Number Web MoreBACK NUMBER
“井上尚弥vs中谷潤人”は実現するか? あのネリ戦を目撃した中谷本人が明かす「モンスターへの本音」 弟・拓真との統一戦を熱望する理由―2024年上半期読まれた記事
posted2024/09/21 06:01
text by
森合正範Masanori Moriai
photograph by
Kiichi Matsumoto
2024年の期間内(対象:2024年5月~2024年8月)まで、NumberWebで反響の大きかった記事ベスト5を発表します。格闘技・ボクシング部門の第4位は、こちら!(初公開日 2024年5月31日/肩書などはすべて当時)。
井上尚弥について、中谷潤人が印象に残る試合として真っ先に挙げたのは、2019年5月のエマヌエル・ロドリゲス戦。そしてもう一つが、2019年11月のドネアとの初戦だった。
2回にドネアの左フックを浴び、井上は右目の上をカットし、右眼窩底骨折を負った。しかも、右目の視界はぼやけ、ドネアが二重に見える状態に陥った。
井上尚弥は、相手に弱みを一切見せない
「あのフックをもらってからのリカバリーだったり、相手に隙を与えない、相手に分からせないようにすることだったり。普通は不利な状況になったら、そういうところは出やすいと思うんです」
井上は最後まで右目の異変をドネアに悟らせず、熱戦を制した。
ボクサーは誰もが対戦相手の状況を可能な限り読み取ろうとする。中谷が意識するのはラウンド終了のゴングが鳴ったとき。対戦相手と離れる間際、「闘い」から「休憩」へと切り替わるその瞬間、相手は素の表情を見せるという。

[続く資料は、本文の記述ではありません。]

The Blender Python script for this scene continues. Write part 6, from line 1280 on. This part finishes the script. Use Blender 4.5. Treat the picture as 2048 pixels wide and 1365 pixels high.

「ラウンドが終わった瞬間は気を抜くので、(表情などに)出る選手が多いんです。ダメージの状況や感情、気持ちが出やすい。ため息をつく選手も結構います。あっ、嫌がっているな、と感じ取ることができる。そういったところを観察していますね」
世界戦のリングに上がる選手は百戦錬磨。あらゆる情報を得るため、相手を徹底的に観察する。そんな猛者たちの目をかいくぐり、井上は相手に弱みを一切見せない。トラブルがあったとしても、気づかせないようにする。それもまた井上の優れた点だと中谷は強調した。